Le parabole dei leader della politica italiano mostrano l’insufficienza di questo modello

Ciò che ha sempre suscitato il nome di Silvio Berlusconi quando lo si leggeva sui giornali in questi ultimi anni, è un sentimento di profonda compassione per l’immagine grottesca dovuta all’incongruenza tra le sue ambizioni politiche e il consenso di cui godeva gli ultimi tempi e di cui oggi gode il suo partito, vedovo del suo leader.

Le occasionali resurrezioni, simili a quelle di un’araba fenice, non hanno da diversi anni preoccupato gli avversari ma illudono gli affezionati, ancora aggrappati ai tempi del “menomale che Silvio c’è”, specialmente dopo la sua scomparsa e la consegna del partito nelle mani di Tajani e dei vecchi e relativamente nuovi maggiorenti di Forza Italia. E’ evidente che il mito politico di Berlusconi, come quello di chiunque, non poteva durare all’infinito, ma è giusto constatare che la maturata incapacità del suo partito di incidere sul contesto politico italiano non ha permesso allo stesso di rifondarsi e di continuare così il suo corso e avere una sua ultima risurrezione prima della morte del Cavaliere, sebbene a questo abbiano, come è ovvio, ampiamente concorso l’irrompere prepotente degli altri due partiti del centro-destra.

Fonte: il Giornale

L’esempio di Silvio però non sembra aver insegnato nulla né ai suoi alleati né ai suoi avversari politici. La parabola dei leader politici sembra ancora seguire la stessa dinamica, anzi ad una velocità maggiore. Un exploit iniziale che porta a racimolare consensi, seguito dalla fase del ripensamento e infine dell’odio politico degli elettori. I motivi di tale dinamica sono sicuramente tanti, ma molti degli esempi politici che abbiamo di fronte, da Renzi a Grillo, a Salvini sono accomunati dal vizio di aver lasciato troppo spazio alla componente leaderistica, senza dubbio necessaria, ma rischiosa per quel che riguarda la tenuta stessa del proprio partito.

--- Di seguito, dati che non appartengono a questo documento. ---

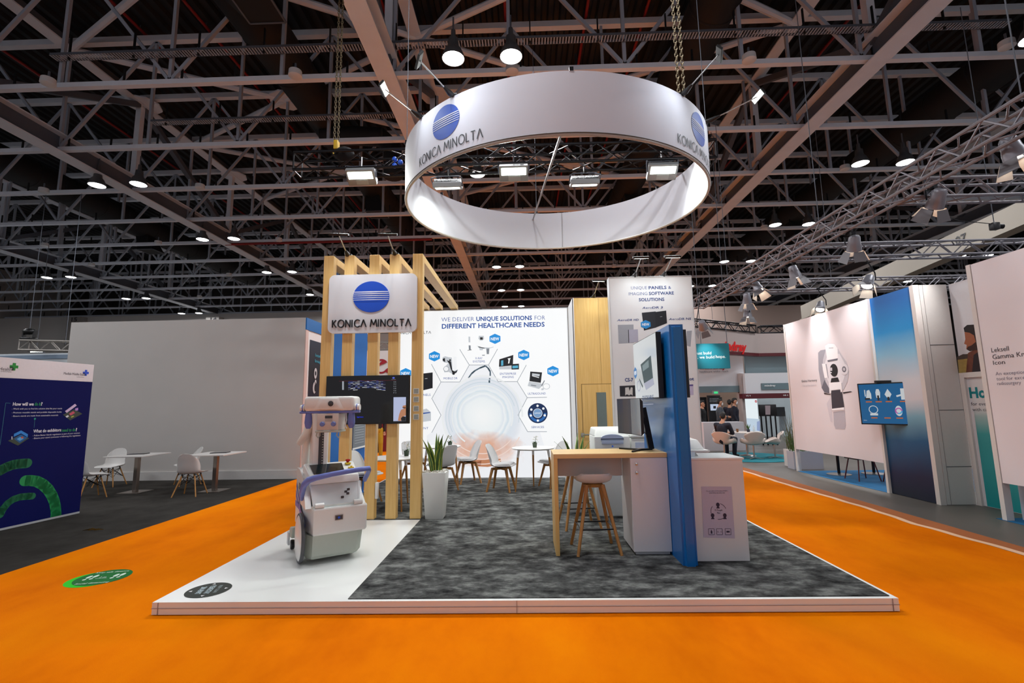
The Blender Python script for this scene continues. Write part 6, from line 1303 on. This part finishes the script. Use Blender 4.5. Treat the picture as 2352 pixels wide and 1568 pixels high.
# --- red lettered stand
Y = 20
t = thing('red_letter_stand', 'large white exhibition stand with red and grey signs behind the lounge chairs', 'stand', (9, Y, 0))
fw_, mar, gbl = M('stand_white', '#e3e6ea', .55, var=.01), M('stand_maroon', '#5a141e', .5), M('stand_greyblue', '#6f858c', .5)
mb = MB(); p0, p1 = ony(1560, 800, 17.5), ony(1738, 766, 20); p0b, p1b = ony(1560, 852, 17.5), ony(1743, 811, 20)
mb.hexa([(p0.x, 17.5, p1b.z), (p1.x, 20, p1b.z), (p1.x, 20.3, p1b.z), (p0.x, 17.8, p1b.z), (p0.x, 17.5, p1.z), (p1.x, 20, p1.z), (p1.x, 20.3, p1.z), (p0.x, 17.8, p1.z)], M('stand_fascia', '#b9aca8', .6))
c = ony(1900, 766, 20); mb.box(p1.x, c.x, 20, 20.3, p1b.z, p1.z, M('stand_fascia')); mb.build('fascia', t, smooth=False)
mb = MB(); z0 = p1b.z - .12; mb.hexa([(p0.x, 17.48, z0), (p1.x, 19.98, z0), (p1.x, 20.3, z0), (p0.x, 17.8, z0), (p0.x, 17.48, p1b.z), (p1.x, 19.98, p1b.z), (p1.x, 20.3, p1b.z), (p0.x, 17.8, p1b.z)], mar); mb.box(p1.x, c.x, 19.98, 20.3, z0, p1b.z, mar); mb.build('red_band', t, smooth=False)
dd = Vector((p1.x - p0.x, 2.5, 0)).normalized(); pl = Plane((p0.x, 17.5, 0), dd, (0, 0, 1)); ar = Art(pl, eps=.05); rr_ = M('letter_red', '#e01414', .4, emit=.5)
ua, va = ar.at(1648, 812); ub, vb = ar.at(1712, 805); ar.text('mindray', ua, (va + vb)/2 + .07, .36, rr_, 1, ub - ua, .04, slant=.15)
ar.mb.build('red_lettering', t, smooth=False, fix=False)
mb = MB(); slab(mb, 1560, 815, 1711, 888, 20.6, .2, fw_); slab(mb, 1710, 857, 1850, 904, 20.1, .5, fw_); slab(mb, 1706, 857, 1712, 1000, 20.3, .5, M('stand_fascia')); slab(mb, 1560, 888, 1711, 900, 20.5, .2, gbl); slab(mb, 1749, 880, 1850, 893, 20.05, .05, gbl); mb.build('upper_panel', t, smooth=False)
mb = MB(); slab(mb, 1705, 904, 1850, 913, 20.02, .3, mar); mb.build('lower_band', t, smooth=False)
pl = Plane((0, 20, 0), (1, 0, 0), (0, 0, 1)); ar = Art(pl, eps=.0); ar.eps = -.45
pl2 = Plane((0, 20.58, 0), (1, 0, 0), (0, 0, 1)); ar = Art(pl2, eps=.01); ar.tpx('healthcare within reach', (1607, 855.5), (1672, 854.5), 4.5, M('txt_grey', '#565c66', .5)); ar.tpx('mindray', (1608, 848), (1668, 846), 10, M('letter_crimson', '#b01020', .5), 2, .03, .12); ar.eps = .1; ar.tpx('OR S', (1697, 894.5), (1709, 894), 4.5, pure, 1, .02)
ar.mb.build('wall_lettering', t, smooth=False, fix=False)
pl3 = Plane((0, 20.0, 0), (1, 0, 0), (0, 0, 1)); ar = Art(pl3, eps=.01); ar.tpx('mindray', (1756, 887.5), (1781, 886.5), 4.5, pure, 1, .02); ar.tpx('VS 9', (1713, 910.5), (1724, 910), 3.5, pure, 1, .01); ar.tpx('NR 5', (1799, 909), (1810, 909), 3.5, pure, 1, .01); ar.mb.build('band_lettering', t, smooth=False, fix=False)
mb = MB(); slab(mb, 1710, 815, 1850, 858, 20.7, .1, M('stand_glass', '#7f9297', .15, var=.08, scale=1)); mb.build('glass', t, smooth=False)
mb = MB(); slab(mb, 1560, 900, 1712, 1050, 24, .2, M('stand_brown', '#8a7465', .7, var=.05)); slab(mb, 1705, 912, 1870, 1020, 23.2, .2, M('stand_clinic', '#c4d3d8', .5, var=.2, scale=1.5)); mb.build('back_wall', t, smooth=False)
mb = MB(); slab(mb, 1711, 916, 1745, 992, 20.6, .1, G('stand_lit', '#eaf4f8', .9)); mb.build('lit_panel', t, smooth=False)
ar = Art(Plane((0, 20.6, 0), (1, 0, 0), (0, 0, 1)), eps=.01); u, v = ar.at(1736, 921.5); ar.disc(u, v, .05, .05, G('lit_red', '#c23a44', .8), 1, 16); ar.rect(u - .04, v - .008, u + .04, v + .008, ewhite, 2); ar.pp([(1713, 960), (1744, 962), (1744, 990), (1714, 990)], G('lit_pale', '#c9dcec', .8), 1); ar.pp([(1738, 968), (1745, 966), (1745, 990), (1738, 988)], G('lit_blue', '#9fb2dc', .7), 2); ar.mb.build('lit_print', t, smooth=False, fix=False)
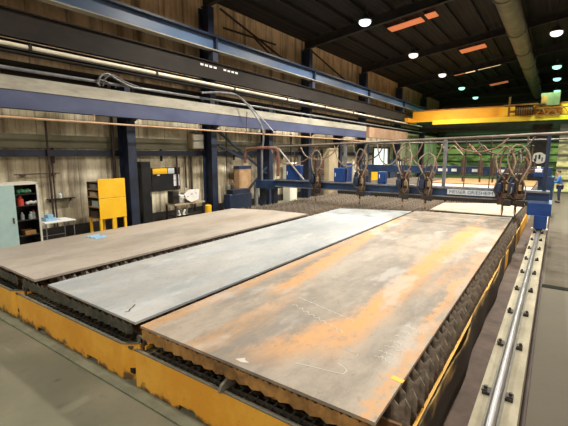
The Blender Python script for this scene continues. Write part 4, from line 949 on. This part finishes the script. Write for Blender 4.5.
def sub_fig(name, keys, edges, m, grow, extra=()):
    vs = [V[idx[k]] for k in keys]; rr = []
    for k in keys:
        r = Rr[idx[k]]; r = r if isinstance(r, tuple) else (r, r); rr.append((r[0]+grow, r[1]+grow))
    es = [(keys.index(a), keys.index(b)) for a, b in edges]
    return skin_body(name, vs, es, rr, m, t)
sub_fig('jacket', ['pel', 'wai', 'che', 'nek', 'lsh', 'lel', 'lwr', 'rsh', 'rel', 'rwr'], [('pel', 'wai'), ('wai', 'che'), ('che', 'nek'), ('che', 'lsh'), ('lsh', 'lel'), ('lel', 'lwr'), ('che', 'rsh'), ('rsh', 'rel'), ('rel', 'rwr')], M['coverall'], .022)
sub_fig('trousers', ['pel', 'lhi', 'lkn', 'lan', 'rhi', 'rkn', 'ran'], [('pel', 'lhi'), ('lhi', 'lkn'), ('lkn', 'lan'), ('pel', 'rhi'), ('rhi', 'rkn'), ('rkn', 'ran')], M['trouser'], .02)
def loc_build(mb, name, m):
    for v in mb.b.verts: v.co += t.location
    return mb.build(name, m, t, True)
for s in (-1, 1):
    loc_build(MB().ball((-.055, s*.125, .055), .07, 2.0, .75, .75), 'boot', M['boot'])
    loc_build(MB().ball((-.215, s*.034, 1.765), .012), 'eye', M['boot'])
    loc_build(MB().ball((-.125, s*.098, 1.745), .028, .8, .4, 1.2), 'ear', M['skin'])
loc_build(MB().ball((-.105, 0, 1.80), .112, 1.0, .92, .78, n=14), 'hair', M['hair'])
loc_build(MB().box(-.228, -.218, -.025, .025, 1.675, 1.683), 'mouth', M['brownmark'])

# ================================================================ WORLD / VIEW
wd = bpy.data.worlds.new('world'); S.world = wd; wd.use_nodes = True
wd.node_tree.nodes['Background'].inputs['Color'].default_value = (.5, .6, .8, 1); wd.node_tree.nodes['Background'].inputs['Strength'].default_value = .05
S.view_settings.view_transform = 'Standard'; S.view_settings.look = 'None'; S.view_settings.gamma = 1; S.view_settings.use_curve_mapping = False
S.view_settings.exposure = -0.62
S.cycles.max_bounces = 6; S.cycles.use_denoising = True
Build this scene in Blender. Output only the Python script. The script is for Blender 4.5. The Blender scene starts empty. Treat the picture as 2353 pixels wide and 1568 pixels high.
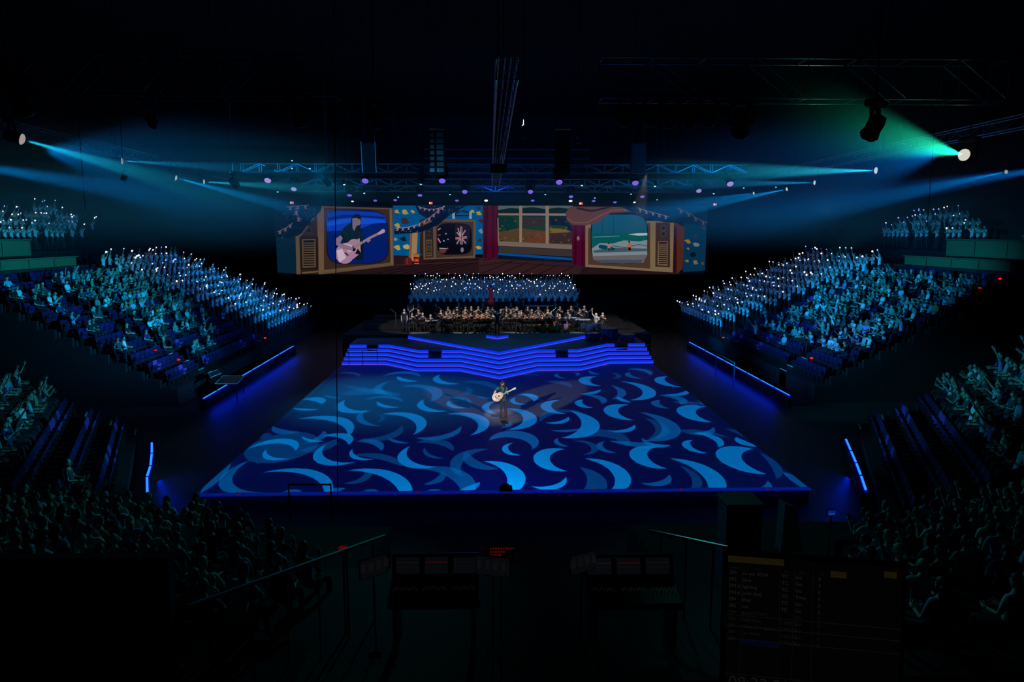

Il declino dei capi politici, infatti, avviene proprio dopo che la personalizzazione ha logorato i partiti. Non che la soluzione al problema sia il venir meno dei leader ma, come ovvio, un sano equilibrio tra personalismo e pluralismo politico assicurerebbe probabilmente ai partiti percorsi più equilibrati e un ricambio generazionale più sicuro.